Data for this exercise ▸
------------------------------------------------------------
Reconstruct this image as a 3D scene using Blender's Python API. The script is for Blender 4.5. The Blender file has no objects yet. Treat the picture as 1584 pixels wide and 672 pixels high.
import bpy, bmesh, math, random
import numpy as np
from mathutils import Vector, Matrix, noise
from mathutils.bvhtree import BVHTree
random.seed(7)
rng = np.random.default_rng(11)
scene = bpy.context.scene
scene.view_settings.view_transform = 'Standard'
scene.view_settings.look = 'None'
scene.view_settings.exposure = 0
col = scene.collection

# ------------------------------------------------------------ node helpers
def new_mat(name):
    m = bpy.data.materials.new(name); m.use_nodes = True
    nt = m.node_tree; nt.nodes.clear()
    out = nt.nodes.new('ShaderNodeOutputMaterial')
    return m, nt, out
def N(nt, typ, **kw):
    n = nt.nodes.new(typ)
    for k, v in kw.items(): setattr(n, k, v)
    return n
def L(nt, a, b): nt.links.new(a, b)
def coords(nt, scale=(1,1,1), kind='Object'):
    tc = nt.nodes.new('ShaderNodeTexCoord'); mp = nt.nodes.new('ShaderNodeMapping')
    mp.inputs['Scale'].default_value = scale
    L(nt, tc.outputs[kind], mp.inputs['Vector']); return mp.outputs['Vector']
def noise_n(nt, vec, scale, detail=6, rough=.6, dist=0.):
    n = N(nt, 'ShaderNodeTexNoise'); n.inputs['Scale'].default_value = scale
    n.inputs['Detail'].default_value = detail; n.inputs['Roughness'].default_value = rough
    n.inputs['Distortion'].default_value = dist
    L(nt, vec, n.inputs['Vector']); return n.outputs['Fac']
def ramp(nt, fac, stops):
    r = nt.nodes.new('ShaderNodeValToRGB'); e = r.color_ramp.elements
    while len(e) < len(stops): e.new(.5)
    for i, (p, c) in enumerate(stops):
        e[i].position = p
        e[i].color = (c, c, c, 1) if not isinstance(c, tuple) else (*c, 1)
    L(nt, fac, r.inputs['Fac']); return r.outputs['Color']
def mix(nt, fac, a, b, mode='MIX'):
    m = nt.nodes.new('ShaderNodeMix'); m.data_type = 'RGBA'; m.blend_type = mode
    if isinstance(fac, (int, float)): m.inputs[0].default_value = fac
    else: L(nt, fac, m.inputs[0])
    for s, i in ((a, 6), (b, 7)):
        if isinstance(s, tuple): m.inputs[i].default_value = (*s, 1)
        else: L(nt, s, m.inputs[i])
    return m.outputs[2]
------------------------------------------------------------
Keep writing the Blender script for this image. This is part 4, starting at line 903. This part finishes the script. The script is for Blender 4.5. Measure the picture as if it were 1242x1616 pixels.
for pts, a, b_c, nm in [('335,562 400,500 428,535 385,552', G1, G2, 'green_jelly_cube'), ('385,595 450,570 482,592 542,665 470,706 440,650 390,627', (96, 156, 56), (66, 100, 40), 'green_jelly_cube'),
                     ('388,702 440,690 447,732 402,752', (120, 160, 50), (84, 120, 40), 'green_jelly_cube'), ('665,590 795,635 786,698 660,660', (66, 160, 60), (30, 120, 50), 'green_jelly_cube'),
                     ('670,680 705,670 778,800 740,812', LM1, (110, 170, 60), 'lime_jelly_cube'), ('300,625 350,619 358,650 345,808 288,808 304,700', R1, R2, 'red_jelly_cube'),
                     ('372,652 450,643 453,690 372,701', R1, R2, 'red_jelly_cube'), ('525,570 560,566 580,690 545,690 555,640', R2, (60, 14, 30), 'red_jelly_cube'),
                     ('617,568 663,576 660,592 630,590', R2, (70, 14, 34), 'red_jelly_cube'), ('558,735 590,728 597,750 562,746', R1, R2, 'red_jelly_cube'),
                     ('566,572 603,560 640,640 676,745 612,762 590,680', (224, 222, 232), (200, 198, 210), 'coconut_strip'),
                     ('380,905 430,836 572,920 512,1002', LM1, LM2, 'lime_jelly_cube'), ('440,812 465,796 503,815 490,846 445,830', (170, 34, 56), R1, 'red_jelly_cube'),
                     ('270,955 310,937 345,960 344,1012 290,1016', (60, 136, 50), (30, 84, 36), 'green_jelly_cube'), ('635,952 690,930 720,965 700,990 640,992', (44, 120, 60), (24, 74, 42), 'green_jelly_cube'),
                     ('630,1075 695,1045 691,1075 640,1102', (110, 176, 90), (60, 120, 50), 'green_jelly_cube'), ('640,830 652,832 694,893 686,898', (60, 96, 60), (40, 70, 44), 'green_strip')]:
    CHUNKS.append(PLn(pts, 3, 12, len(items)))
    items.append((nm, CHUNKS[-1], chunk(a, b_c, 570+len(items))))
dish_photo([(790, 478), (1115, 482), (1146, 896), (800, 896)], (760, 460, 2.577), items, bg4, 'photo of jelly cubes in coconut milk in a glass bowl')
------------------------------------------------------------
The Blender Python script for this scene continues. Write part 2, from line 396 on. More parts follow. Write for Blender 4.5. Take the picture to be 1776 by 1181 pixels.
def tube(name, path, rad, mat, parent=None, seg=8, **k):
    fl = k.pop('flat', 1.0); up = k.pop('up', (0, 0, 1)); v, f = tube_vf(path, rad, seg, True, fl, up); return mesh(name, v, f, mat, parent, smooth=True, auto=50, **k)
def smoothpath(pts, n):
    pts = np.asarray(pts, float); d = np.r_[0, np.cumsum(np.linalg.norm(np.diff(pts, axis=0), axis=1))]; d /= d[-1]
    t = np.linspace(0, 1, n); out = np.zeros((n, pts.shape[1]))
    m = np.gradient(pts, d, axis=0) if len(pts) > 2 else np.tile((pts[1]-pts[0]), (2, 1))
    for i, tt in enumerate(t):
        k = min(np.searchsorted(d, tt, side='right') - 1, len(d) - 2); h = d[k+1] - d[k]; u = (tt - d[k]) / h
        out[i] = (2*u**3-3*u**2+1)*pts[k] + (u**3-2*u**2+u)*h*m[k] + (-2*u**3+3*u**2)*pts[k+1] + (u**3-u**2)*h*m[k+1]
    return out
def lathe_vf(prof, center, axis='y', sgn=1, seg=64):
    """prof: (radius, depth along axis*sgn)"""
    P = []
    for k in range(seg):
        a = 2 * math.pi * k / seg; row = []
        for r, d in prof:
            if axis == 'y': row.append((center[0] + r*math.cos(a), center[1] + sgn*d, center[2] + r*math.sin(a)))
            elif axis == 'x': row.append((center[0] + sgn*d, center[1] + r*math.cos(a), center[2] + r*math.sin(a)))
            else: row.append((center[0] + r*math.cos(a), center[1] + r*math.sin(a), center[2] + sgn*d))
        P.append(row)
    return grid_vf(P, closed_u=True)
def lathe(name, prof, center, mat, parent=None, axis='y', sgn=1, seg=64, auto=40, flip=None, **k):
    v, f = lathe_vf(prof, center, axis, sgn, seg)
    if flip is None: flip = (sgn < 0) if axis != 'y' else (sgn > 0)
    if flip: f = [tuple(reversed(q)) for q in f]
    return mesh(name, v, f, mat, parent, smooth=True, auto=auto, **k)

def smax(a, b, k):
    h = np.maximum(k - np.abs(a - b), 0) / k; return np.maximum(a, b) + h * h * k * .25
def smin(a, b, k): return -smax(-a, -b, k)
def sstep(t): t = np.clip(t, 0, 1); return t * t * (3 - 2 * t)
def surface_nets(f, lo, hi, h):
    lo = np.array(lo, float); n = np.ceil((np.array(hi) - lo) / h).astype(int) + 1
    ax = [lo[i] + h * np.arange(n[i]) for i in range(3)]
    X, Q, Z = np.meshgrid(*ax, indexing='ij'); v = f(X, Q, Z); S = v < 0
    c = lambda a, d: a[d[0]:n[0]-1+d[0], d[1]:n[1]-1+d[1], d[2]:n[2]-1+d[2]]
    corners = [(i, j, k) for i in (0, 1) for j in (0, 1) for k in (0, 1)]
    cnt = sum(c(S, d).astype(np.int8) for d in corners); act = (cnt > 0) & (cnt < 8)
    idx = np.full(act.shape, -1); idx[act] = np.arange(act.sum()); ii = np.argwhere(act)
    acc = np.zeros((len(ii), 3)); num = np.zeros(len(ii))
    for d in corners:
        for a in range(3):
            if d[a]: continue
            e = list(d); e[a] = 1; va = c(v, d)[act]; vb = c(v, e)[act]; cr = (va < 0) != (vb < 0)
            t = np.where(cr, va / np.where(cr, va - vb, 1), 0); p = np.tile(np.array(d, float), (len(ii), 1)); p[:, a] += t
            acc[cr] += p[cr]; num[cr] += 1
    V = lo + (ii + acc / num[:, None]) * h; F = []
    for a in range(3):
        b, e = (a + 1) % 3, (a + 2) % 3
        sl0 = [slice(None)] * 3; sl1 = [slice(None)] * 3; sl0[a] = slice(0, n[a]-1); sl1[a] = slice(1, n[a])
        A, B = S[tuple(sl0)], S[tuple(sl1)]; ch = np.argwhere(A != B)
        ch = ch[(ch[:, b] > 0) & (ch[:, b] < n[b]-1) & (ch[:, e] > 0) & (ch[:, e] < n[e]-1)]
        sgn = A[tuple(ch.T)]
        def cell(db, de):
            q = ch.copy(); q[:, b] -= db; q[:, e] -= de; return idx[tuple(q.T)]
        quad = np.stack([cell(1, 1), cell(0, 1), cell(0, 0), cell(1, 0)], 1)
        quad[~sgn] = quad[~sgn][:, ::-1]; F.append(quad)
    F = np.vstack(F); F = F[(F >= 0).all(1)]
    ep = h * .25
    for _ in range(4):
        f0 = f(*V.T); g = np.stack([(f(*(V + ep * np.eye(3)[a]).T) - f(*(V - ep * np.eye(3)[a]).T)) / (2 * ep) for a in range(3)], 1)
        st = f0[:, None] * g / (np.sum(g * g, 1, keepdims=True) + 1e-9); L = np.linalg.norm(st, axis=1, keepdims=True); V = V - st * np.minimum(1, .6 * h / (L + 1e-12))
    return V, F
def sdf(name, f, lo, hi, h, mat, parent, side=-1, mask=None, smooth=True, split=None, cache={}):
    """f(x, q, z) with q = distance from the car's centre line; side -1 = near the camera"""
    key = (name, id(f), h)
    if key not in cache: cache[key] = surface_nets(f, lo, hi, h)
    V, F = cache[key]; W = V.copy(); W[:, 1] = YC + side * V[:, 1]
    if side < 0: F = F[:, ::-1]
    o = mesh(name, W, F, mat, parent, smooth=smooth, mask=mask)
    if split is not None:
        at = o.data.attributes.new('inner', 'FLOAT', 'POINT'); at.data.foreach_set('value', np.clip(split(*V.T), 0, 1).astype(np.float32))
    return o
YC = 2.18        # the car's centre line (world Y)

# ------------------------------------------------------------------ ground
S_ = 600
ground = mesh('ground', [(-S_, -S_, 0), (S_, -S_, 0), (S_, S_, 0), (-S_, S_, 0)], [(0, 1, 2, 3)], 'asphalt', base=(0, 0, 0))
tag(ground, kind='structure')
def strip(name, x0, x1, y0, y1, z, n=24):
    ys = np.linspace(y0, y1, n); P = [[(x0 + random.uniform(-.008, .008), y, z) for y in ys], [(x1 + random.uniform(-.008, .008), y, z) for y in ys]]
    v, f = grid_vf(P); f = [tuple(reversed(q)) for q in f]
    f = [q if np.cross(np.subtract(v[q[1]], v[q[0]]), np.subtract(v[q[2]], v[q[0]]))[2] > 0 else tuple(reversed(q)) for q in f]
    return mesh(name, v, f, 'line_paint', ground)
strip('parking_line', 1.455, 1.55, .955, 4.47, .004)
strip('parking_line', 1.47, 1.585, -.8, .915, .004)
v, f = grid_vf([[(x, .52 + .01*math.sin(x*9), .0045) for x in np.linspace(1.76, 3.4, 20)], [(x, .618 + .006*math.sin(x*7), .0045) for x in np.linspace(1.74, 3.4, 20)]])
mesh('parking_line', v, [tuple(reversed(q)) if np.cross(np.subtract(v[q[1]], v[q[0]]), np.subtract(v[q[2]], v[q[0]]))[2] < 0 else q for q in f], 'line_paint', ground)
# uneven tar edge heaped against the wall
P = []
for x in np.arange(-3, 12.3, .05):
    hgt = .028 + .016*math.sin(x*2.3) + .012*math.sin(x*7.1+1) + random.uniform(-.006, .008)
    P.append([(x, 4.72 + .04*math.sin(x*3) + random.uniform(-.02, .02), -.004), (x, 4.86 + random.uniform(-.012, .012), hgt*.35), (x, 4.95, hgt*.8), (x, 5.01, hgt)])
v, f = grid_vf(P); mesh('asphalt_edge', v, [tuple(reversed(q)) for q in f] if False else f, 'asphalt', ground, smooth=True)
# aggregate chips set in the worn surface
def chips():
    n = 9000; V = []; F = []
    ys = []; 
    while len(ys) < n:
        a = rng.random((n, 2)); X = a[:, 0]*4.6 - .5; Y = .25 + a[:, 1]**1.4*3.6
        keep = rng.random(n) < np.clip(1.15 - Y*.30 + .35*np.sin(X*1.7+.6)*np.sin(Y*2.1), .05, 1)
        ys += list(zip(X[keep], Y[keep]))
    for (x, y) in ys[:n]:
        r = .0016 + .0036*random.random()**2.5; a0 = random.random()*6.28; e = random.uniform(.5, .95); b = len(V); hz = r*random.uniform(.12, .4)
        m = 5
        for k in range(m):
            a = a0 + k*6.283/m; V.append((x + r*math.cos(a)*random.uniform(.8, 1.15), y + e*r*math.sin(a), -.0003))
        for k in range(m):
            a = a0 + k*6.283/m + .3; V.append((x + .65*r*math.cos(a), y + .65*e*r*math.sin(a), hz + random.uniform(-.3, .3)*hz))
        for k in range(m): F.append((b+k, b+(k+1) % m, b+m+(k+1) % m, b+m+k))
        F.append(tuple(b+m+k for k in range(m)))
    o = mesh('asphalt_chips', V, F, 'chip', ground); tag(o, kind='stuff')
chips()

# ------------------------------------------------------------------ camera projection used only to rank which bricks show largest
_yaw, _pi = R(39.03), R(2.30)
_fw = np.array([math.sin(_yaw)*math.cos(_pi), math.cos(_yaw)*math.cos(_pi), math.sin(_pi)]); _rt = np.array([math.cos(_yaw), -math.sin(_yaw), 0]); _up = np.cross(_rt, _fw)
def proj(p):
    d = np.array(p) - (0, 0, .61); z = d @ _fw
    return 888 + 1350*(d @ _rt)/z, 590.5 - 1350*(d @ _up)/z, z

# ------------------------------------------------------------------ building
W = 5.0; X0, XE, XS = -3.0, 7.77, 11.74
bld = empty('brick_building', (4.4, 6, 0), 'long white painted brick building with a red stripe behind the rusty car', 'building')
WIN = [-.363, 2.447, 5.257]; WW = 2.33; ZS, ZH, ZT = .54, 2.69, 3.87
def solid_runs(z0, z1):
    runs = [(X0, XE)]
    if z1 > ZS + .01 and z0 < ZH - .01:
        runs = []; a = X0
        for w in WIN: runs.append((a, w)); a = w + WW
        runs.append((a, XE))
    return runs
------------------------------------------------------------
Work to be completed ▸ Transcribe the lines beginning at the one that contains "Reconstruct this image" and ending at the one that contains "col = scene.collection", with nothing added or left out.

Reply ▸
Reconstruct this image as a 3D scene using Blender's Python API. The script is for Blender 4.5. The Blender file has no objects yet. Treat the picture as 1584 pixels wide and 672 pixels high.
import bpy, bmesh, math, random
import numpy as np
from mathutils import Vector, Matrix, noise
from mathutils.bvhtree import BVHTree
random.seed(7)
rng = np.random.default_rng(11)
scene = bpy.context.scene
scene.view_settings.view_transform = 'Standard'
scene.view_settings.look = 'None'
scene.view_settings.exposure = 0
col = scene.collection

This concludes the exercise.